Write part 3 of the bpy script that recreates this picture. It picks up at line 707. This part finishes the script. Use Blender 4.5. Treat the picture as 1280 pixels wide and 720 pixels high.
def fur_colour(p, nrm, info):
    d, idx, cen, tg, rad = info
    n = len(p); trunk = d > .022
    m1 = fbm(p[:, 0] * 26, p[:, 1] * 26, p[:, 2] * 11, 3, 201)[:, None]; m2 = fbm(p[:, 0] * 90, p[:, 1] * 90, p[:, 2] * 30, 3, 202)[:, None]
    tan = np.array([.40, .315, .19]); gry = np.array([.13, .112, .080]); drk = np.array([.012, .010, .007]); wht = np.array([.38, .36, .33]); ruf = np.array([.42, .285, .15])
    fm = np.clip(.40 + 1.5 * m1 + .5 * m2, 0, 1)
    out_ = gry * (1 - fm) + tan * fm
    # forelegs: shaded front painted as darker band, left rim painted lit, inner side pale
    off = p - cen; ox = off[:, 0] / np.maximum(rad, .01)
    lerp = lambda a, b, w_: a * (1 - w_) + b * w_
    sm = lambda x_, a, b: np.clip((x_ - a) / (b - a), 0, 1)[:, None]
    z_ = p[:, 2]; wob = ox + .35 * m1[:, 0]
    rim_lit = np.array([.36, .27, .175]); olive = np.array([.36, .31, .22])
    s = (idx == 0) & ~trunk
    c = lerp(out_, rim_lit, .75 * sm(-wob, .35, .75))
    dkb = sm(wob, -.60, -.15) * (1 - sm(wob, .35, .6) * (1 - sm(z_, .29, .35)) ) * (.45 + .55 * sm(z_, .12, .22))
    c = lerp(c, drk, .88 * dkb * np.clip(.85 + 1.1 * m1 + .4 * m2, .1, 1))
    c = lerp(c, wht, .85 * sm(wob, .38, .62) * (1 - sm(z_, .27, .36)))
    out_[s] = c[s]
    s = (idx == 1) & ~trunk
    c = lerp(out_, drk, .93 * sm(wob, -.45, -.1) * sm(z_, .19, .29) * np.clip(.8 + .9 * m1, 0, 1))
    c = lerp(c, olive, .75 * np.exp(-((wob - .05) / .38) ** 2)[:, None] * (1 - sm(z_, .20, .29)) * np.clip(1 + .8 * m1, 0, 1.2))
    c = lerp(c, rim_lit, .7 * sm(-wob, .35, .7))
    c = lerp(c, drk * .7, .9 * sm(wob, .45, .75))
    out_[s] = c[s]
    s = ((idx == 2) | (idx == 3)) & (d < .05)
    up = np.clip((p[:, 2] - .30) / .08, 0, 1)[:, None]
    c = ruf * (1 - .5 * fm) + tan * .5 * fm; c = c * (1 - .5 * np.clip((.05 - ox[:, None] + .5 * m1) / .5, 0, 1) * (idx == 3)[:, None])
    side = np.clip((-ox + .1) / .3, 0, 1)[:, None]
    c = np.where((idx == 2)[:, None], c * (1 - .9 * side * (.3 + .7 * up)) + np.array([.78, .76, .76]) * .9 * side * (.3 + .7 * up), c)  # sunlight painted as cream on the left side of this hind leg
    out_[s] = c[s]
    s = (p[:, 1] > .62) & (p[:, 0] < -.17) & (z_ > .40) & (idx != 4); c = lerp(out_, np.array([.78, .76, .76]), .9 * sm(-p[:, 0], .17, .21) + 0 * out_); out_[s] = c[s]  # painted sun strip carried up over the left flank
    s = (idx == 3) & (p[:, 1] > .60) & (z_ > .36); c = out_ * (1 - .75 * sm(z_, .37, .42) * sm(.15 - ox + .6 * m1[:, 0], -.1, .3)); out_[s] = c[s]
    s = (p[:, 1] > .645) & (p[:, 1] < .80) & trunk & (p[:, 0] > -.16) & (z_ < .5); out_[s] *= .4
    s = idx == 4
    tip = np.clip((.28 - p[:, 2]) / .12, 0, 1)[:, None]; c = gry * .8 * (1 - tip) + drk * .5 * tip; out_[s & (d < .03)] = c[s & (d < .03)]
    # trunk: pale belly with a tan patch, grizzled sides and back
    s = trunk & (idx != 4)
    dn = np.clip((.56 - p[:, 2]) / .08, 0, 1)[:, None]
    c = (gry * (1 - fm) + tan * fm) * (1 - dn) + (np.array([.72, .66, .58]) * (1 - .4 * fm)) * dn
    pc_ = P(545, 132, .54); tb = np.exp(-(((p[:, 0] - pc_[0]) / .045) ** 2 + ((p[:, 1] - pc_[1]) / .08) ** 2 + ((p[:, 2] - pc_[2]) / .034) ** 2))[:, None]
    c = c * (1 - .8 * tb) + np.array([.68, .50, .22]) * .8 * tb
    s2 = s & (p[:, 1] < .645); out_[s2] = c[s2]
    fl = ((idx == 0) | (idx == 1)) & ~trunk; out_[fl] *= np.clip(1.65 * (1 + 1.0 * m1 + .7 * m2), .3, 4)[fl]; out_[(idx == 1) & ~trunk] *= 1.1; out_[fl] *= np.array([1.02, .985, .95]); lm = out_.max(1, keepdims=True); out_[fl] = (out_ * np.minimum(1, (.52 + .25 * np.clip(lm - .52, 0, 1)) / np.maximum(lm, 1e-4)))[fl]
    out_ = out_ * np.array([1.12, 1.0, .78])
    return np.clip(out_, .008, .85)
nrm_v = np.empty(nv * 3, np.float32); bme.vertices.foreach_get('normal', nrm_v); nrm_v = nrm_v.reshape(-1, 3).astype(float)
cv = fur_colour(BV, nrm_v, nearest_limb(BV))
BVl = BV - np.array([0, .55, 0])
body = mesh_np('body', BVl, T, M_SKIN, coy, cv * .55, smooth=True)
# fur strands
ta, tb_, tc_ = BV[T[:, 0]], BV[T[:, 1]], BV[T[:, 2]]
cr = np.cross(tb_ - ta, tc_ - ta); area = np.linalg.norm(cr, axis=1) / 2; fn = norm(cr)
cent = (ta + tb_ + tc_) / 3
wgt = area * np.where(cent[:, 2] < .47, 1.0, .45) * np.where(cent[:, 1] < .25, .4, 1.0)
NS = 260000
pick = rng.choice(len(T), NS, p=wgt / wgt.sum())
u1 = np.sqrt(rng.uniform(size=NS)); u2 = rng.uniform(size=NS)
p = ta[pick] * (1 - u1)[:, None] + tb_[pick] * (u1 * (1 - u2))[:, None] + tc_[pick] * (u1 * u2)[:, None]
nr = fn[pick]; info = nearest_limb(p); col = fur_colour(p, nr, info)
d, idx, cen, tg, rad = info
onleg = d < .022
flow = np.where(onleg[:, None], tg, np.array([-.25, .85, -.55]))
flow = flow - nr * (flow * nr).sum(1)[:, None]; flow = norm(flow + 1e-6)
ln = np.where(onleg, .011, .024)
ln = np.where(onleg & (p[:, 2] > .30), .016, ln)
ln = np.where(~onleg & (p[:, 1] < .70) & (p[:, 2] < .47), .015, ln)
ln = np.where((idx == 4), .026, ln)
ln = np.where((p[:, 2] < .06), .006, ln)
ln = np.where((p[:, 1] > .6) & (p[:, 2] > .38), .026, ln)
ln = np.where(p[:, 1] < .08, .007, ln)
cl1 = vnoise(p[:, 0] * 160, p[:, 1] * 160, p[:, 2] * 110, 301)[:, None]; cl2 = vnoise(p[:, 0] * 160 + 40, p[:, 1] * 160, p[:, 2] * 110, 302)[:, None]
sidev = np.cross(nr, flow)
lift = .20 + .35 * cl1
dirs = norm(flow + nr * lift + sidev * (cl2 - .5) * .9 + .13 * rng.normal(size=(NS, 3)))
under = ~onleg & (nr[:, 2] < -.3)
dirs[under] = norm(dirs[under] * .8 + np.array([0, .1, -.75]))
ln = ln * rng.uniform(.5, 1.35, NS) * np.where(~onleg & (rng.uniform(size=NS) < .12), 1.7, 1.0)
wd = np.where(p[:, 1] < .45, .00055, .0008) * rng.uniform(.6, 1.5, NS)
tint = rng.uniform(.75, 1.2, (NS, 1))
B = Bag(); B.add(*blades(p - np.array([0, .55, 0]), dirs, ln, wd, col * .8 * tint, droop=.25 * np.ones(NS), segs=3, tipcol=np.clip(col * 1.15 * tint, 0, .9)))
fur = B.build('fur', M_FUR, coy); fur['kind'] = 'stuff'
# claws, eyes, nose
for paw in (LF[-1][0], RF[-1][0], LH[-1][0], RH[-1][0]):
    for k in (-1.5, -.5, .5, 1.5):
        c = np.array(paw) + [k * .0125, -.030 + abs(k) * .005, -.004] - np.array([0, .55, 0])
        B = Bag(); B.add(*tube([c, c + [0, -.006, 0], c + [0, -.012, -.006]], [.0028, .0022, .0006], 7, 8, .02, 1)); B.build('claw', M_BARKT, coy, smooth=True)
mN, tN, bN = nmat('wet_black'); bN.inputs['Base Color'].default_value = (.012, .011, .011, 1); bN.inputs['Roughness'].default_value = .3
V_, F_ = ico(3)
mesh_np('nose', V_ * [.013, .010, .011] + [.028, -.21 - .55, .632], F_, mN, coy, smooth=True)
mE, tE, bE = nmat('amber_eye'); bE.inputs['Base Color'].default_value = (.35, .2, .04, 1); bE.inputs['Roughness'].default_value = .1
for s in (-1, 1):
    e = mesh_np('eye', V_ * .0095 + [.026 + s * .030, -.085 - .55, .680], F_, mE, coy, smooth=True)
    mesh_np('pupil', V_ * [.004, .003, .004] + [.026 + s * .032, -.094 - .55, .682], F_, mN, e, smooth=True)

WRITTEN REQUEST — Check each line of the data above for the word "tint" and say how many lines contain it, giving nothing besides the number.

RESPONSE TO THE EXERCISE — 2